### [YOUR OBJECTIVE]
Only the lines starting at the one with "Write the bpy" and ending at the one with "return np.array([(px-CX)/F*Y, Y, CH-(py-CY)/F*Y])" should be copied, exactly and with both ends kept.

### [SUPPLIED DATA]

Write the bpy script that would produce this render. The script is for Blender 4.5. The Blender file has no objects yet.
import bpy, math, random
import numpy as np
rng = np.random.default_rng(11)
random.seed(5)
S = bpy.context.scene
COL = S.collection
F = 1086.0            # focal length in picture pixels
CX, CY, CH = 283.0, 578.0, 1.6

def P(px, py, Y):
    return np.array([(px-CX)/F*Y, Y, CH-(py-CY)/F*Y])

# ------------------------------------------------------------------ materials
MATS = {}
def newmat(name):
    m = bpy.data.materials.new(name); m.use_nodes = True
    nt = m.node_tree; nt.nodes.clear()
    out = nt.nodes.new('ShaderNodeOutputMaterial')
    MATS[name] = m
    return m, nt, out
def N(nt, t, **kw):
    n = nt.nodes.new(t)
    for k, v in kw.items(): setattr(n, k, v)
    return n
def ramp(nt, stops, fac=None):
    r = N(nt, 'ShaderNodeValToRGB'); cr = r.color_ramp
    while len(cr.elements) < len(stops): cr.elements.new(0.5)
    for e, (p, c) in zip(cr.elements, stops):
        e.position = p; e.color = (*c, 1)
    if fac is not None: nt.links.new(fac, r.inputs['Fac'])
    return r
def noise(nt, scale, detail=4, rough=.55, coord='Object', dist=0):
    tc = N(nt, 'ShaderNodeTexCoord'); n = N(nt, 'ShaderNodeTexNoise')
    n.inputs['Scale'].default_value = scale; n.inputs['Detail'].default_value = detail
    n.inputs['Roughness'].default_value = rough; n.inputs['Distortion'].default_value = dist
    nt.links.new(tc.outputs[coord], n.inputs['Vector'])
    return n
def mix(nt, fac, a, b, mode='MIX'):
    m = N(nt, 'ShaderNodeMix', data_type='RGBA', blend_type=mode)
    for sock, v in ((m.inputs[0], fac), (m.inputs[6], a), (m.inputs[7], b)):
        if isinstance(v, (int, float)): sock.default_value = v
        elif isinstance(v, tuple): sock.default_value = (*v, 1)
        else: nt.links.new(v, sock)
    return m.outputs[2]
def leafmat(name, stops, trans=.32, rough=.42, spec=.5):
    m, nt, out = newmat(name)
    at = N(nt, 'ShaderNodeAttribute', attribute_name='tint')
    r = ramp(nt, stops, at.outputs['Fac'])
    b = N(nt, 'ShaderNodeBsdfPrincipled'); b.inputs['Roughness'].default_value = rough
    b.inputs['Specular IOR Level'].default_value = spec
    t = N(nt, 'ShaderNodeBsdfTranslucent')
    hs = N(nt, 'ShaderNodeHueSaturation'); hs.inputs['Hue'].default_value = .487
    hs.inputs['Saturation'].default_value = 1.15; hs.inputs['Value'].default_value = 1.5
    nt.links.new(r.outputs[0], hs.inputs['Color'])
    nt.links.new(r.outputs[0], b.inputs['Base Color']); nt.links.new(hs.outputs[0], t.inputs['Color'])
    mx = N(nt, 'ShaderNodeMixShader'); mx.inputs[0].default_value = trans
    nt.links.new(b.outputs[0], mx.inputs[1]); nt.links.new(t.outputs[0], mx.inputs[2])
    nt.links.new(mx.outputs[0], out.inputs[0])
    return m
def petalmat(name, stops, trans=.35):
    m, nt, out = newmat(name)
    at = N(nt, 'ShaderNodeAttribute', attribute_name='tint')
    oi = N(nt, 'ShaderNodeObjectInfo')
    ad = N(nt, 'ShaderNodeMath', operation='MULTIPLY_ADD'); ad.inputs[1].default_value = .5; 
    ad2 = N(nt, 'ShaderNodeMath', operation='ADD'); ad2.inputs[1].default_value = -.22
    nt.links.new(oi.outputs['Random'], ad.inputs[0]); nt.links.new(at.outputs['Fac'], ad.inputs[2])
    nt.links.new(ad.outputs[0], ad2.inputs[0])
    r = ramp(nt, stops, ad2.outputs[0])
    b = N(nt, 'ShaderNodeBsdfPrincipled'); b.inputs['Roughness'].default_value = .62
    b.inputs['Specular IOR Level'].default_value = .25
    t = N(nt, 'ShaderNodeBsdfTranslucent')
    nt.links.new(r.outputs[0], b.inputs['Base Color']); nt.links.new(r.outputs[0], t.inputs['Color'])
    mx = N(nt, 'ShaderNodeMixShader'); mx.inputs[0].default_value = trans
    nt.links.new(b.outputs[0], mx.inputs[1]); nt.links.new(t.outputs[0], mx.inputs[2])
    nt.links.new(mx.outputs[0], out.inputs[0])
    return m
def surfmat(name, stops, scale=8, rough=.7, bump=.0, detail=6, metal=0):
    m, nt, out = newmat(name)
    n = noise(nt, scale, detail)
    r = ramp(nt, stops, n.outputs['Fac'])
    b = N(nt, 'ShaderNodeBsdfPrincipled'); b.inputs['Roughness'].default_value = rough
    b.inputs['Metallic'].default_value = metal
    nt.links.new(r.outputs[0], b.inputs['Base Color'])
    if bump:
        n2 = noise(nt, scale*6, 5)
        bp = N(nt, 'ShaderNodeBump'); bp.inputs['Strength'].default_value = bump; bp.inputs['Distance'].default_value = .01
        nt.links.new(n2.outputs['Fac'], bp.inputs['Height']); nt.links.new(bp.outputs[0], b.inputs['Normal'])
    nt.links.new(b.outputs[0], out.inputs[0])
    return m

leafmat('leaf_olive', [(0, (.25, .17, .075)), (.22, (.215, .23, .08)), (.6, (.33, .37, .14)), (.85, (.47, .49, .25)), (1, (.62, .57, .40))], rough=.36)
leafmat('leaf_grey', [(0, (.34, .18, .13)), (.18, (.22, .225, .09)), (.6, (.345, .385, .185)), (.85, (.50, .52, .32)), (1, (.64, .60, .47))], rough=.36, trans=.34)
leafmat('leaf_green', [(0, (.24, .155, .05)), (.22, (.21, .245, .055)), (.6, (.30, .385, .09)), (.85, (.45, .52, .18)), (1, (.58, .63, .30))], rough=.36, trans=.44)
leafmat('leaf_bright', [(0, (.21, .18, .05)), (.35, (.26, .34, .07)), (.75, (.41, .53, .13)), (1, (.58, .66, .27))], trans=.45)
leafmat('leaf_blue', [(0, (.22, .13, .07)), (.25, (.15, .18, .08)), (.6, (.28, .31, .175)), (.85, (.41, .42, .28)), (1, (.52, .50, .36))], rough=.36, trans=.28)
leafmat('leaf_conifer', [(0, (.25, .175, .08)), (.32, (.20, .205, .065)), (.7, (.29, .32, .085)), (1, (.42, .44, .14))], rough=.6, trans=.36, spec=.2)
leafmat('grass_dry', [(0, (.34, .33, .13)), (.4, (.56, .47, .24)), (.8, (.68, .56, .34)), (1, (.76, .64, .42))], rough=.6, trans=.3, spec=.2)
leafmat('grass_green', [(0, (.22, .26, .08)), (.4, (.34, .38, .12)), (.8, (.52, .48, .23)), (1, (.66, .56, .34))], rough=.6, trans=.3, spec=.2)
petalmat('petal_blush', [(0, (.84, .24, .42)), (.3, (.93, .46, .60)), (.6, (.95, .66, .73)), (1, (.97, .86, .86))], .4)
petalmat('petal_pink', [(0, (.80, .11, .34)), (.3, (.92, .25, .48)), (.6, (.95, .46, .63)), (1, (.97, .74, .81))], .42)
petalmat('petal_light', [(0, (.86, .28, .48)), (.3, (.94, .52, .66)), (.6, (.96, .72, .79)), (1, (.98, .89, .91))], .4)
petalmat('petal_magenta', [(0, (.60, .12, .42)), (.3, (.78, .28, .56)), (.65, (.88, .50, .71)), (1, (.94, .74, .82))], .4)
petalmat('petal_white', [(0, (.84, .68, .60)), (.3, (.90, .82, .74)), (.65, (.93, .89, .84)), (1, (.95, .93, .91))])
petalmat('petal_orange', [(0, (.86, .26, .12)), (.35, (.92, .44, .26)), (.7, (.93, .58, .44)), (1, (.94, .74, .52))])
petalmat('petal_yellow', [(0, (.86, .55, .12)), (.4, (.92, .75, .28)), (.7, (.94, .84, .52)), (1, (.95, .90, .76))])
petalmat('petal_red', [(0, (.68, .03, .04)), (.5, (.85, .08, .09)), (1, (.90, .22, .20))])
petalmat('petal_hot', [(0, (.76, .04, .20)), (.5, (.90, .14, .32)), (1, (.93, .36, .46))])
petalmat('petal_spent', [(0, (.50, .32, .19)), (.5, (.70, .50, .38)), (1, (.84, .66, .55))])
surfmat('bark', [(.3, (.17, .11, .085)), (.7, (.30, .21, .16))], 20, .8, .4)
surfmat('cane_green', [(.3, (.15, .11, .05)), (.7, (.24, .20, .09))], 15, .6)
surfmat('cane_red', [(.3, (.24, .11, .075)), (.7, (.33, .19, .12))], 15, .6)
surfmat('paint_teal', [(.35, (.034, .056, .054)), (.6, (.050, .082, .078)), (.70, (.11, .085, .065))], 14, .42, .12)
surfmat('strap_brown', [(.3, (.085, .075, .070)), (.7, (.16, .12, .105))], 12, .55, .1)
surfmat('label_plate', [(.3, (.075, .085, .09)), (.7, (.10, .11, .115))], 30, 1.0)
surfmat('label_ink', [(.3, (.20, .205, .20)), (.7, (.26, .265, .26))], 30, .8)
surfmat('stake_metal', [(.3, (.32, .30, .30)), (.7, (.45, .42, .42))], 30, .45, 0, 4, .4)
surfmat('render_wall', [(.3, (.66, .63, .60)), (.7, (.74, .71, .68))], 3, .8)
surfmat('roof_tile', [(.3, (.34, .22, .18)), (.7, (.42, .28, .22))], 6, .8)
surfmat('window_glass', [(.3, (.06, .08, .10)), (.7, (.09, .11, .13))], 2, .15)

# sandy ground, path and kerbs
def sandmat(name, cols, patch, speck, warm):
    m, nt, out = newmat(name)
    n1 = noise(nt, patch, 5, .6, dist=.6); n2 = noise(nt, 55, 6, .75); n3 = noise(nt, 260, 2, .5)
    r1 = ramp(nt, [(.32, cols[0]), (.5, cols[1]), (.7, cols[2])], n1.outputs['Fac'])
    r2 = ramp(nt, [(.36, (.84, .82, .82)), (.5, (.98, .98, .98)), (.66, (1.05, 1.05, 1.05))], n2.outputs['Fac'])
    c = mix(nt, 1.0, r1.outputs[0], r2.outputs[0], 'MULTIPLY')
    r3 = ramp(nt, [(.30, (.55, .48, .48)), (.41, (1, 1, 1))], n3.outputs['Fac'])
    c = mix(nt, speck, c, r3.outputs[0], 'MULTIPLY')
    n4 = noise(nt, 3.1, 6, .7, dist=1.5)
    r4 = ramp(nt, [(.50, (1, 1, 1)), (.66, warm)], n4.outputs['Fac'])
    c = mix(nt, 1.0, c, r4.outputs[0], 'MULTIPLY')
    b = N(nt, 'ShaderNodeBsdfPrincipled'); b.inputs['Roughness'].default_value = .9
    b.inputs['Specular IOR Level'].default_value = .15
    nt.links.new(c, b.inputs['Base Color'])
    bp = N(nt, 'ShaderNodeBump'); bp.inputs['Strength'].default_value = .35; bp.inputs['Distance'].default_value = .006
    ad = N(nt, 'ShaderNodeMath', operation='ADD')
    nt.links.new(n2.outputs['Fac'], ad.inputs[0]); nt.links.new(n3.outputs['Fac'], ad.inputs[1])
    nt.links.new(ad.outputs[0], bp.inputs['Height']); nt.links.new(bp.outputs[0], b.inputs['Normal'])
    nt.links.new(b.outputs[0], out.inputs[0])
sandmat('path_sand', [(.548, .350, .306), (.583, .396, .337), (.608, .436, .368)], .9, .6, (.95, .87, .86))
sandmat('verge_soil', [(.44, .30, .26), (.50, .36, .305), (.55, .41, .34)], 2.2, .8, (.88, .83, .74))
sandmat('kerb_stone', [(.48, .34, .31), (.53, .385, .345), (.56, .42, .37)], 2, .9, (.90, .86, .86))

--

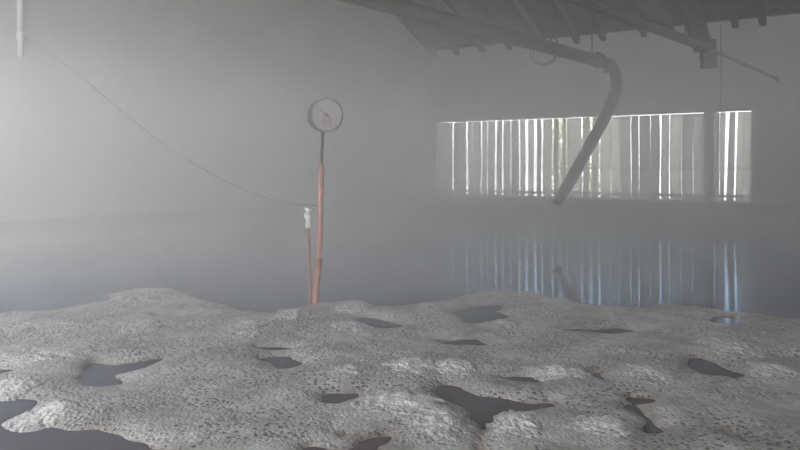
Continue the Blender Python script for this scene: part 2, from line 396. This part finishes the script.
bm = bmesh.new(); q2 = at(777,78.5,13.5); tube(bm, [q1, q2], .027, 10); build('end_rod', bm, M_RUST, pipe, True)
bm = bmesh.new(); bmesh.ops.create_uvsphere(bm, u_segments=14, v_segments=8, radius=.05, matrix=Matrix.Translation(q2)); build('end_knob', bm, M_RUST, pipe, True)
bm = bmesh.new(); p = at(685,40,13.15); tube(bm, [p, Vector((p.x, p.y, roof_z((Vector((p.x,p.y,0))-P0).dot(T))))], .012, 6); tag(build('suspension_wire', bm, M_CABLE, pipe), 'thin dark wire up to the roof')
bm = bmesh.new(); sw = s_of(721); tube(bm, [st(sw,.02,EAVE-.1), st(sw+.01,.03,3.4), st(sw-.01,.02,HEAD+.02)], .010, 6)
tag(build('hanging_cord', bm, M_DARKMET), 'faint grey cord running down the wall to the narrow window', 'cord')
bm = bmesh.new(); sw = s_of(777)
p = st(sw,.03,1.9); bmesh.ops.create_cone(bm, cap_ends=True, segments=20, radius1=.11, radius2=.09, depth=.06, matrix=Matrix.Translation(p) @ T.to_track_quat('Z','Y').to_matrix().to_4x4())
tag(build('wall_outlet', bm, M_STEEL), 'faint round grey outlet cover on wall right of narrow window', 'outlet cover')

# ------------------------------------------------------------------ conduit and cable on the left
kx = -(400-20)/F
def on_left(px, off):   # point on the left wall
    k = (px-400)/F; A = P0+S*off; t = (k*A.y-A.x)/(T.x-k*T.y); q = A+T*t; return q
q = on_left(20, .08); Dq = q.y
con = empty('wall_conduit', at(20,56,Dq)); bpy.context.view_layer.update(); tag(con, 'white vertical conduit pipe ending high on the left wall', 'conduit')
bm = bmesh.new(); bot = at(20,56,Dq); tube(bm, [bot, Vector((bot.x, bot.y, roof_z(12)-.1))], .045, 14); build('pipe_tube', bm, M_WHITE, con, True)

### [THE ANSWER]
Write the bpy script that would produce this render. The script is for Blender 4.5. The Blender file has no objects yet.
import bpy, math, random
import numpy as np
rng = np.random.default_rng(11)
random.seed(5)
S = bpy.context.scene
COL = S.collection
F = 1086.0            # focal length in picture pixels
CX, CY, CH = 283.0, 578.0, 1.6

def P(px, py, Y):
    return np.array([(px-CX)/F*Y, Y, CH-(py-CY)/F*Y])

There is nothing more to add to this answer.